En somme, pour sauvegarder l’unité nationale, l’enseignement classique doit être un lui-même et animé d’un esprit unique. Il ne doit admettre, dans les deux dernières années, que quelques « équivalences » dont nous parlerons plus loin, sur des points tout à fait secondaires et sur des détails ; encore faut-il que ces équivalences soient réelles, rigoureusement établies et rigoureusement limitées. Elles auront moins une valeur qualitative que quantitative, c’est-à-dire qu’elles porteront sur la quantité plus ou moins grande d’instruction particulière et de connaissances particulières à acquérir, non sur les études qui, au point de vue de l’éducation individuelle et du progrès national, sont caractéristiques de l’enseignement secondaire.

Maintenant se pose une autre question.
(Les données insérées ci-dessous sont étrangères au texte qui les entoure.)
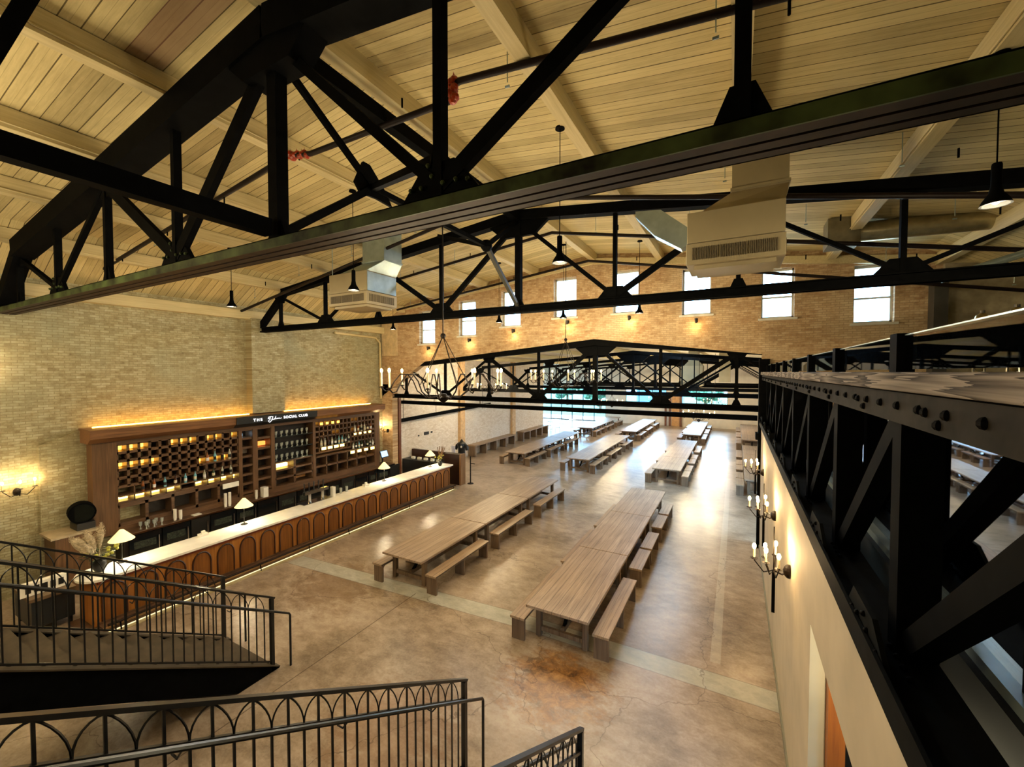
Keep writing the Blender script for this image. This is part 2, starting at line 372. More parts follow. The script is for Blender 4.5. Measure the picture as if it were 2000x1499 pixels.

Quelle doit être, par rapport à la population entière d’une contrée, l’étendue de l’enseignement classique et vraiment libéral, c’est-à-dire le nombre d’individus auxquels il est nécessaire de le fournir ? — Ce sont, d’une manière générale, ceux qui, par leur fortune ou par leur profession, feront partie de la classe dirigeante ; or, cette classe varie selon les pays et selon les formes de gouvernement. Elle est évidemment plus nombreuse dans les démocraties, où ce n’est plus la noblesse, mais la bourgeoisie aisée et influente qui devient la directrice du mouvement national. Chez nous, l’enseignement secondaire doit donc s’adresser à tous ceux qui ont assez de temps devant eux et assez d’argent pour pouvoir faire des études classiques. Il faut encore, sans doute, une certaine capacité moyenne, mais les incapacités absolues sont bien rares.